Les Girondins avaient reçu à l’origine une formation procédurière tout opposée comme dit Michelet, à l’esprit de la Révolution. Avocats avant d’être députés, ils étaient des gens de cabinet et de tribune bien plus que des hommes d’action et se trouvaient, par nature, bien plus portés à déclamer la révolution qu’à la faire. Il leur manquait la virilité et la résolution des Mirabeau et des Danton. Personne, parmi tous ces hommes de cœur, de talent, de courage, pour tenir bien en mains un pouvoir qui s’énervait tous les jours et que personne, du reste, ne défendait.

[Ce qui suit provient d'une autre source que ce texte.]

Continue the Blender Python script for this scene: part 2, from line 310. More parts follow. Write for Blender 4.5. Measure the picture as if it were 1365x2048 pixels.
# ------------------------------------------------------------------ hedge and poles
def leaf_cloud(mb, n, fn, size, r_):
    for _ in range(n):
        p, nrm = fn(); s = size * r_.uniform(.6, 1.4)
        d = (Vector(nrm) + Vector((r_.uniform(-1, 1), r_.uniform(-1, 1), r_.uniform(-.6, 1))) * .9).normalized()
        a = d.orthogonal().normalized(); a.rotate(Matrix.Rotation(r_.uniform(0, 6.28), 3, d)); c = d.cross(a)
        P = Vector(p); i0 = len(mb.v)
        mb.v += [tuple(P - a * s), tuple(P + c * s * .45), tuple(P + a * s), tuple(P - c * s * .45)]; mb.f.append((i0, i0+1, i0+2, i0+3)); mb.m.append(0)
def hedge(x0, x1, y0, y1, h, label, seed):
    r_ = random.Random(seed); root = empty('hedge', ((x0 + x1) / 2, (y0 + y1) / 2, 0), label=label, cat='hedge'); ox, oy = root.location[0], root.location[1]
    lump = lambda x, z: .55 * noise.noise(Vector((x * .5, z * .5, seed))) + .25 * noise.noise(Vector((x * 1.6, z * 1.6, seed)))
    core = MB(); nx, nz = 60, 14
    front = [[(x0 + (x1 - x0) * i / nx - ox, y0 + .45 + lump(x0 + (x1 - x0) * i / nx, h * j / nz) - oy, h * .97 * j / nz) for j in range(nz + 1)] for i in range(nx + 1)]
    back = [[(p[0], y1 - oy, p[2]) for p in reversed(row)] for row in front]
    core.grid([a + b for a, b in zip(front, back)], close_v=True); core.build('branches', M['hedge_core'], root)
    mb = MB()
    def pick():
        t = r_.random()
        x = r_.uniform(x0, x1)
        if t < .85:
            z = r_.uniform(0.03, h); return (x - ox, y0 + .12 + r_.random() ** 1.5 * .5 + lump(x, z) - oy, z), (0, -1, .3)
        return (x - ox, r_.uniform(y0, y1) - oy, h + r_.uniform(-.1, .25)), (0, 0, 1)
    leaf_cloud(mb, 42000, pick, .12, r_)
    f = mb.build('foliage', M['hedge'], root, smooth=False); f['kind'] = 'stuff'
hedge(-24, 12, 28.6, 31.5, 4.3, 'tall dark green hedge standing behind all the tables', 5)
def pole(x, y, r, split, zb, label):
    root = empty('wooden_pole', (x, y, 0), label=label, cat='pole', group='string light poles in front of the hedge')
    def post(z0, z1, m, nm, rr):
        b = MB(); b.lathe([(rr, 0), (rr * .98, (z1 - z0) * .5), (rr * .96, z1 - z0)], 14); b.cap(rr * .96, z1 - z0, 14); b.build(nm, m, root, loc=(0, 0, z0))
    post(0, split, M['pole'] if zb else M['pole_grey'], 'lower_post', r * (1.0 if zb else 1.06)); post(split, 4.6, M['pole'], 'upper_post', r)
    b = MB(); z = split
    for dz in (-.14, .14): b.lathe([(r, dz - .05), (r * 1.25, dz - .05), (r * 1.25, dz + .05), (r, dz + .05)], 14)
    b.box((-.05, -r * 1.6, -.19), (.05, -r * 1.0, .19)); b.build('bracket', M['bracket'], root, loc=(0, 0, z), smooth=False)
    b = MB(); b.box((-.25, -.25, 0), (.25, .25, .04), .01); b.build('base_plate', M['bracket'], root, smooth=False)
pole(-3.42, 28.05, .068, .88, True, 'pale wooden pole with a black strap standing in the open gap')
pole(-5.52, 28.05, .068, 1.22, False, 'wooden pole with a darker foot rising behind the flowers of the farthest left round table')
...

Roland, ministre républicain d’un roi, n’avait accepté sa mission que sous la réserve qu’un secrétaire tiendrait un registre exact des délibérations du Conseil. Dans la pratique, l’engagement ne fut guère tenu qu’une ou deux fois. Il s’aperçut que sa femme avait raison lorsqu’elle les suppliait, Servan et lui, de ne pas se fier à la feinte bonhomie de Louis XVI, lequel comptait bien, en effet, retrouver une couronne toute neuve dans une bonne défaite infligée à la France. Une fois déjà, à la fin de mai, Roland avait voulu s’expliquer avec le roi et en avait été empêché par Clavières. Mais, à la fin, il perdit patience. D’accord avec Servan qui, s’appropriant une ancienne idée de Mme Roland, venait de faire voter l’autorisation d’établir un camp de 20 000 volontaires en armes sous Paris pour défendre l’Assemblée contre la garde royale, l’étranger et les mouvements populaires, le 10 juin il écrivit au roi. Impossible de ne pas sentir qu’il était poussé par sa femme, que dans la tête de celle-ci la lettre était depuis longtemps toute faite et voulait paraître au jour[1].

Quarante-huit heures après ce coup de tête qui provoqua

  1. C’est elle aussi qui devait rédiger (le 23 novembre 1792) une lettre au prince-évêque de Rome — autrement dit le pape — en faveur de deux jeunes artistes lyonnais incarcérés par le gouvernement pontifical qui les suspectait d’attaches révolutionnaires. C’est un morceau un peu entaché de la phraséologie du temps, mais où Mme Roland montre la désinvolture d’une pensée toute affranchie. Manon Phlipon faisant la loi au roi de France et au pape de Rome était-elle exempte de tout orgueil ? C’est assez peu probable.